Les Ticuna évoluent dans le Trapèze amazonien (Tarapacá, Leticia et Puerto Nariño) et comptent une population de 9 675 personnes en Amazonas, parmi lesquels 5 155 hommes et 4 519 femmes.

Trapèze Amazonien

Les résultats de cette enquête montrent que 56,6 % des Ticuna parlent parfaitement leur langue tandis que 22,8 % la comprennent et la parlent un peu et que 20 % sont incapables de la comprendre et de la parler. La langue ticuna est en recul, seul un enfant sur cinq de moins de cinq ans parle cet idiome, moins de la moitié des enfants de 5 à 14 ans, et un peu plus de la moitié pour des individus âgés entre 15 et 29 ans. La majorité du peuple Ticuna parle espagnol, 14,8 % sont parfaitement bilingues espagnol-ticuna, 3,9 % sont monolingues ticuna, et beaucoup monolingues espagnol.

A Leticia, ville dont dépend Nazaret d’un point de vue administratif, le représentant rattaché à l’environnement et au développement productif, Juan Carlos Bernal, a affirmé que la Loi Colombienne garantit aux indigènes le droit d’autoriser ou non l’accès à leurs territoires ancestraux.

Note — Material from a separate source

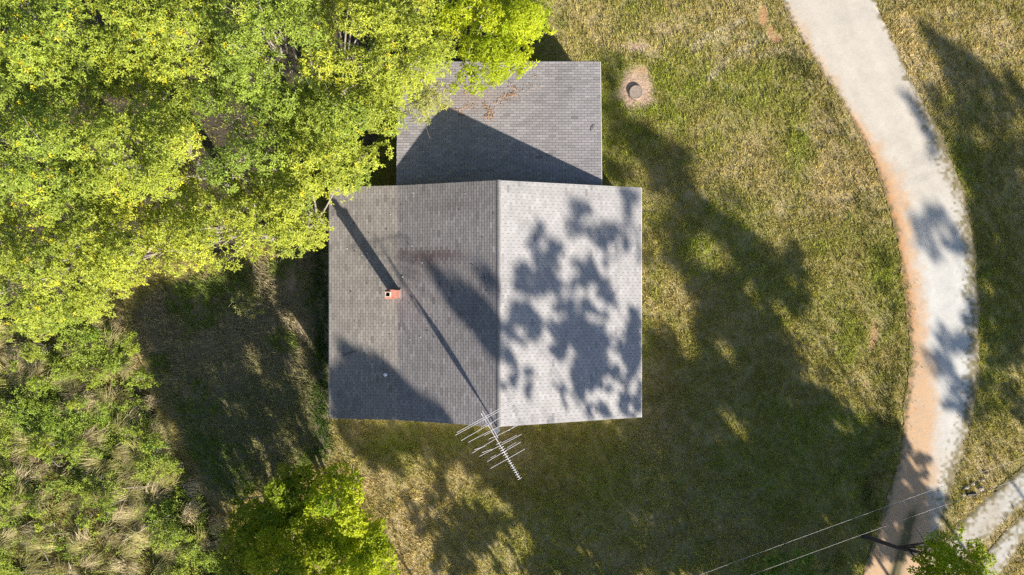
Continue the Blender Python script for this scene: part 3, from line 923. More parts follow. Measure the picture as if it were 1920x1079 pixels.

Cependant, il a précisé que Nazaret n’est pas isolé du monde occidental, la communauté fonctionne avec une école primaire dont l’enseignement est confié à des moines catholiques, et les natifs se déplacent chaque jour pour travailler à Leticia. En Colombie, on enregistre 1 300 000 indigènes appartenant à 80 ethnies différentes.

La ville de Leticia, capitale du département Amazonas de Colombie a été fondée sur les bords du fleuve Amazonas en 1867 avec le nom de San Antonio, avant que les frontières de la forêt amazonienne ne soient définies.

C’est une ville portuaire sur le fleuve Amazone, et un centre de pêche, d’activités agroalimentaires (marché de fruits tropicaux, élevages de buffles) et de tourisme. En l’absence de routes terrestres, elle est desservie exclusivement par bateau par le fleuve et ses affluents, et par avions (ligne régulière depuis Bogota).

Leticia est divisée en 3 zones : les territoires indigènes (16 réserves de 27 communautés), une réserve forestière, des zones urbaines et des banlieues, et le Parc National Naturel Amacayacu.